→ EXERCISE REQUIREMENTS:
Extract the whole listing as it stands. Do not include the pictures.

→ COLLECTED DATA:

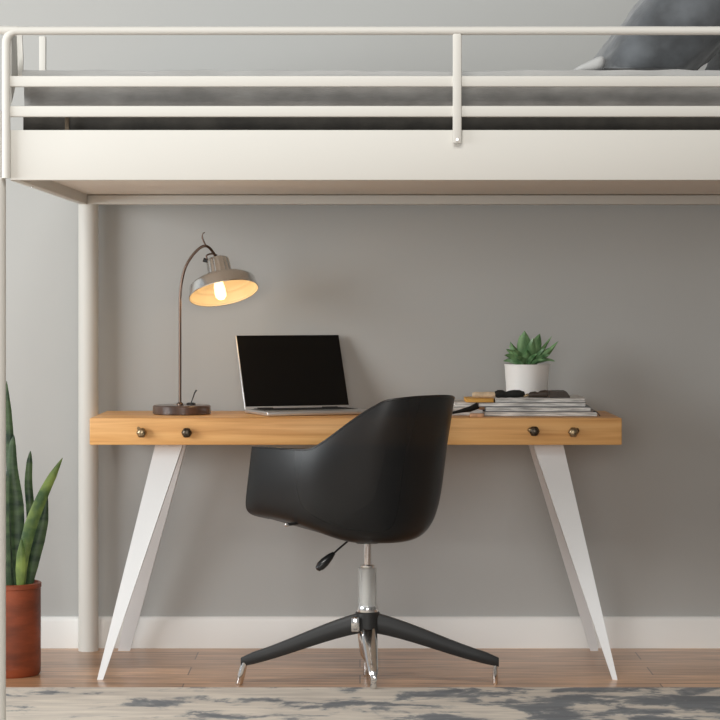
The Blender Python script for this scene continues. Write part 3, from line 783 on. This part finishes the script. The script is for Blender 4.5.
# ------------------------------------------------------------------ light
def area(name, loc, target, size, power, col, size_y=None):
    l = bpy.data.lights.new(name, 'AREA'); l.energy = power; l.color = col; l.size = size
    if size_y: l.shape = 'RECTANGLE'; l.size_y = size_y
    o = bpy.data.objects.new(name, l); C.objects.link(o); o.location = loc
    o.rotation_euler = (Vector(target)-Vector(loc)).to_track_quat('-Z', 'Y').to_euler(); return o
area('window_light', (-3.6, 4.7, 1.45), (.2, 7.0, 1.0), 1.9, 88, (.93,.975,1), 1.3)
area('high_fill', (-.6, 2.2, 4.6), (.1, 7, 1.6), 2.4, 150, (1,.985,.95), 1.6)  # added fill, set high to brighten the wall above the bed
area('front_fill', (-.3, -.5, 1.5), (.2, 7, 1.0), 2.6, 78, (1,.985,.95), 1.6)
l = bpy.data.lights.new('lamp_bulb_light', 'POINT'); l.energy = .34; l.color = (1,.70,.38); l.shadow_soft_size = .02
o = bpy.data.objects.new('lamp_bulb_light', l); C.objects.link(o); o.location = rc-ax*.040
wd = bpy.data.worlds.new('world'); bpy.context.scene.world = wd; wd.use_nodes = True
nt = wd.node_tree; bg = nt.nodes['Background']; tc = nt.nodes.new('ShaderNodeTexCoord'); sx = nt.nodes.new('ShaderNodeSeparateXYZ')
mr = nt.nodes.new('ShaderNodeMapRange'); rp = nt.nodes.new('ShaderNodeValToRGB')
nt.links.new(tc.outputs['Generated'], sx.inputs[0]); nt.links.new(sx.outputs['X'], mr.inputs[0])
mr.inputs[1].default_value = -1; mr.inputs[2].default_value = 1
e = rp.color_ramp.elements; e[0].color = (.93,.97,1.0,1); e[1].color = (.30,.285,.26,1)
for p_, c_ in ((.34,(.62,.62,.62)),(.42,(.16,.155,.15)),(.52,(.14,.135,.13)),(.60,(.6,.6,.59)),(.74,(.5,.5,.49)),(.82,(.2,.19,.18))):  # light and dark bands added so the chrome reflects some contrast
    q_ = e.new(p_); q_.color = (*c_, 1)
nt.links.new(mr.outputs[0], rp.inputs[0]); nt.links.new(rp.outputs[0], bg.inputs[0]); bg.inputs[1].default_value = .5
vs_ = bpy.context.scene.view_settings
vs_.view_transform = 'Standard'; vs_.look = 'None'; vs_.exposure = 0; vs_.gamma = 1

→ WRITTEN REPLY:
The Blender Python script for this scene continues. Write part 3, from line 783 on. This part finishes the script. The script is for Blender 4.5.
# ------------------------------------------------------------------ light
def area(name, loc, target, size, power, col, size_y=None):
    l = bpy.data.lights.new(name, 'AREA'); l.energy = power; l.color = col; l.size = size
    if size_y: l.shape = 'RECTANGLE'; l.size_y = size_y
    o = bpy.data.objects.new(name, l); C.objects.link(o); o.location = loc
    o.rotation_euler = (Vector(target)-Vector(loc)).to_track_quat('-Z', 'Y').to_euler(); return o
area('window_light', (-3.6, 4.7, 1.45), (.2, 7.0, 1.0), 1.9, 88, (.93,.975,1), 1.3)
area('high_fill', (-.6, 2.2, 4.6), (.1, 7, 1.6), 2.4, 150, (1,.985,.95), 1.6)  # added fill, set high to brighten the wall above the bed
area('front_fill', (-.3, -.5, 1.5), (.2, 7, 1.0), 2.6, 78, (1,.985,.95), 1.6)
l = bpy.data.lights.new('lamp_bulb_light', 'POINT'); l.energy = .34; l.color = (1,.70,.38); l.shadow_soft_size = .02
o = bpy.data.objects.new('lamp_bulb_light', l); C.objects.link(o); o.location = rc-ax*.040
wd = bpy.data.worlds.new('world'); bpy.context.scene.world = wd; wd.use_nodes = True
nt = wd.node_tree; bg = nt.nodes['Background']; tc = nt.nodes.new('ShaderNodeTexCoord'); sx = nt.nodes.new('ShaderNodeSeparateXYZ')
mr = nt.nodes.new('ShaderNodeMapRange'); rp = nt.nodes.new('ShaderNodeValToRGB')
nt.links.new(tc.outputs['Generated'], sx.inputs[0]); nt.links.new(sx.outputs['X'], mr.inputs[0])
mr.inputs[1].default_value = -1; mr.inputs[2].default_value = 1
e = rp.color_ramp.elements; e[0].color = (.93,.97,1.0,1); e[1].color = (.30,.285,.26,1)
for p_, c_ in ((.34,(.62,.62,.62)),(.42,(.16,.155,.15)),(.52,(.14,.135,.13)),(.60,(.6,.6,.59)),(.74,(.5,.5,.49)),(.82,(.2,.19,.18))):  # light and dark bands added so the chrome reflects some contrast
    q_ = e.new(p_); q_.color = (*c_, 1)
nt.links.new(mr.outputs[0], rp.inputs[0]); nt.links.new(rp.outputs[0], bg.inputs[0]); bg.inputs[1].default_value = .5
vs_ = bpy.context.scene.view_settings
vs_.view_transform = 'Standard'; vs_.look = 'None'; vs_.exposure = 0; vs_.gamma = 1